LUCIGNANO
From Monte San Savino, it is easy to reach another small township abounding in artistic works, LUCIGNANO. Situated on the edge of a hill in lands that were already inhabited in Etruscan times, the town grew out of a Roman “castrum” or military camp, strategically located in this important position on the road between Arezzo and Siena. For this very reason, the site was the subject of conflicts between the two cities and, later on, between Perugia and Florence. Present-day Lucignano has retained unchanged the elliptical plan and street layout which it was given between the 12th and 14th centuries.
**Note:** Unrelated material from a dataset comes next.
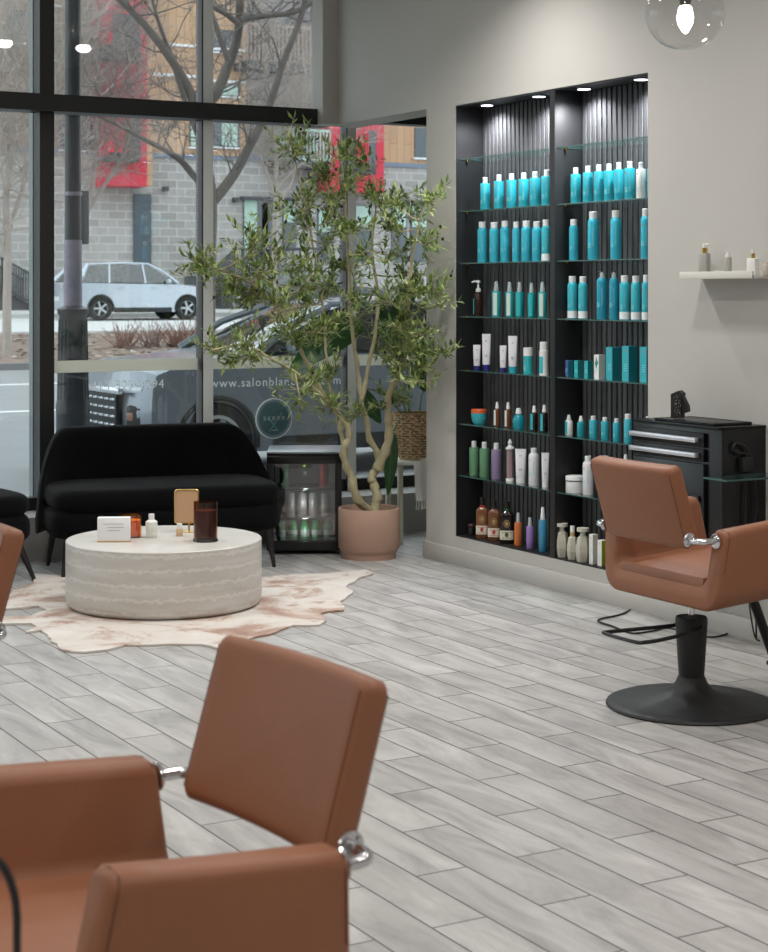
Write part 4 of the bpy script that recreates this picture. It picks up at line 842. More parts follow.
p = A(679, 424, CX0+.09); t = thing('clipper_holder', 'black upright tool holder studded with glitter on the cabinet tray', 'tool holder', (p.x, p.y, CZ1+.014), R(-60))
bm = bmesh.new(); prism(bm, [(-.03, 0), (.018, 0), (.022, .112), (.006, .124), (-.03, .108)], 'y', -.025, .025); obj('holder_body', bm, rubber, t)
bm = bmesh.new(); prism(bm, [(.02, .02), (.048, .03), (.046, .055), (.022, .1)], 'y', -.018, .018); obj('side_pocket', bm, rubber, t)
bm = bmesh.new()
for k in range(26): box(bm, (rt.uniform(-.012, .018), -.0262, rt.uniform(.01, .105)), (.0035, .002, .0035), rot=(0, rt.random(), 0))
obj('glitter_studs', bm, chrome, t)
# glass side shelf + power adapter
GS = thing('glass_side_shelf', 'small green-edged glass shelf on black brackets beside the cabinet', 'shelf', (XW, 5.75, .757))
bm = bmesh.new(); box(bm, (-.21, .0, 0), (.42, .15, .008))
for f in bm.faces: f.material_index = 0 if abs(f.normal.z) > .5 or abs(f.calc_center_median().z) > .004 else 1
obj('glass_panel', bm, [sgl, sedge], GS)
for y in (.045,):
    bm = bmesh.new(); box(bm, (-.18, y, -.011), (.34, .03, .010)); box(bm, (-.008, y, -.03), (.014, .03, .05)); obj('bracket', bm, rubber, GS)
t = thing('power_adapter', 'black plug adapter with coiled cable above the glass side shelf', 'adapter', (5.14, CY0-.02, .763))
bm = bmesh.new(); box(bm, (0, 0, .032), (.055, .036, .062), bev=.005); obj('adapter_body', bm, rubber, t)
bm = bmesh.new(); tube(bm, smooth_path([(.0, 0, .06), (.015, .0, .085), (-.01, 0, .11), (-.055, .0, .125), (-.07, .0, .105), (-.055, .0, .085), (-.02, .0, .08), (.02, 0, .075), (.02, 0, .062)], 5), .006, 8); obj('cable_coil', bm, rubber, t)
ct = t
bm = bmesh.new(); tube(bm, smooth_path([(-.045, 0, .742), (-.052, 0, .6), (-.048, 0, .45), (-.03, -.0, .2), (0, 0, .05), (.03, .0, .02)], 5), .0035, 6); tube(bm, smooth_path([(.0, 0, .742), (.012, 0, .62), (-.008, 0, .5), (-.03, 0, .4)], 5), .0035, 6); cd = obj('cord', bm, rubber, ct); cd.location = Vector((5.19, CY0-.016, 0))-ct.location
t = thing('floor_cable', 'black cable snaking over the tiles behind the chair base', 'cable', (4.6, 5.6, 0))
cp = [F(639, 596, .035), F(634, 606, .012), F(622, 614, .006), F(598, 620, .006), F(612, 626, .006), F(632, 633, .006), F(652, 631, .006), F(668, 628, .006), F(690, 633, .006), F(715, 637, .006), F(740, 628, .006), F(752, 618, .006)]
cp = [q-Vector((4.6, 5.6, 0)) for q in cp]
cp[0] = Vector((XW-.03, F(639, 596, .1).y, .12))-Vector((4.6, 5.6, 0)); cp[0].y += .05
cp += [Vector((XW-.035, 5.93, .03))-Vector((4.6, 5.6, 0)), Vector((XW-.03, 5.94, .16))-Vector((4.6, 5.6, 0))]
bm = bmesh.new(); tube(bm, smooth_path(cp, 6), .0045, 7); obj('cable_run', bm, rubber, t)
# ================================================================== WALL LEDGE WITH BOTTLES
LZ = 1.60
LG = thing('picture_ledge', 'white floating ledge with a front lip on the wall above the cabinet', 'shelf', (XW, 6.09, LZ))
lw = mat('ledge_white', (208, 205, 198), .6)
bm = bmesh.new(); box(bm, (-.065, .0, .006), (.13, .49, .012), bev=.001); obj('ledge_board', bm, lw, LG)
bm = bmesh.new(); box(bm, (-.128, .0, .016), (.010, .49, .032), bev=.001); obj('front_lip', bm, lw, LG)
bm = bmesh.new(); box(bm, (-.004, 0, .02), (.008, .49, .036)); obj('back_rail', bm, lw, LG)
clg = mat('clear_grey_glass', (168, 166, 160), .15)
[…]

The ellipse developed around the oval shape of the early medieval nucleus of buildings. Entering through Porta San Giusto, you come to Piazza Caduti della Libertà, and the 14th-century Cassero, or castle keep, rises above the piazza. It possesses a square tower with a portico built in the 18th century to the design of Andrea Pozzo. The same artist designed the stage-set of steps that go up to the Collegiata di San Michele Arcangelo which was built in 1594 on the site of an older church by the artist from Monte San Savino, Orazio Porta. Inside the single nave, you will find two statues by Andrea Pozzo, St Peter and St Paul. Matteo Rosselli the Florentine artist painted the Visitation of the Blessed Virgin to St Elizabeth in 1631, and another Florentine, Onorio Marinari, painted the Death of St Joseph in 1668-1670. St Charles visiting those stricken with the Plague and the Martyrdom of St Lucy were done by Giacinto Gimignani who learnt his art in Cortona. In the Chapel of the Blessed Sacrament, built between 1668 and 1672, there are frescoes painted by Luigi Ademollo between 1792 and 1798. Behind the Collegiate Church, you will find the 14th-century Palazzo Comunale which looks on to the Piazza del Tribunale and inside which the Museo Comunale has been housed since1984. In the Museum’s collection, there is a 14th-century Madonna and Child Enthroned with Saints by the Sienese artist, Lippo Vanni, St Francis receiving the Stigmata by Luca Signorelli, a Madonna and Child Enthroned with a Female Donor by Niccolò di Segna, and a triptych by Bartolo di Fredi.
However, the most singular and most precious item in the Museum is the reliquary known as the Albero di Lucignano, called so because it has the shape of a tree. The Albero is made of gold-plated copper and silver, and the branches are of coral and rock crystal and hold miniature images. This complex work, which was started in 1350 but not finished until 1471, was assigned to master craftsmen from Siena and Arezzo and also to Gabriele d’Antonio.
From the right of the Palazzo Comunale, you go down to the Chiesa di San Francesco which was built during the 13th century and retains its Romanesque grey and white façade with a Gothic portal. The floor plan is a Coptic cross with a single nave. The church possesses the remains of some frescoes ascribed to Bartolo di Fredi, Taddeo di Bartolo and other artists from Siena who were working between the 14th and 15th centuries, and among these is the Triumph of Death. The polyptych at the high altar, the Madonna and Child with Saints, is ascribed to Luca di Tommè and was painted during the second half of the 14th century. From the right of San Francesco, you reach the Oratorio di Santa Maria della Misericordia, or Our Lady of Mercy, which was founded before 1468 and reconstructed before 1583. Inside, there is a single nave and a Nativity at the main altar which is perhaps by Orazio Porta. At the side altars, there are two works from 1699, an Annunciation by Onorio Marinari from 1699 and an Assumption of the Blessed Virgin by Alessandro Gherardini. Outside Porta San Giusto but near Lucignano, you find the Santuario di Santa Maria della Querce which grew up around an image of the Blessed Virgin painted in 1417 by Feliciano Batone. In 1467 a miracle related to this image took place and a chapel was built. It was substituted in 1564 by the building you see today ascribed to Giorgio Vasari. Inside, there is a painting from 1625 by the Florentine artist Matteo Rosselli.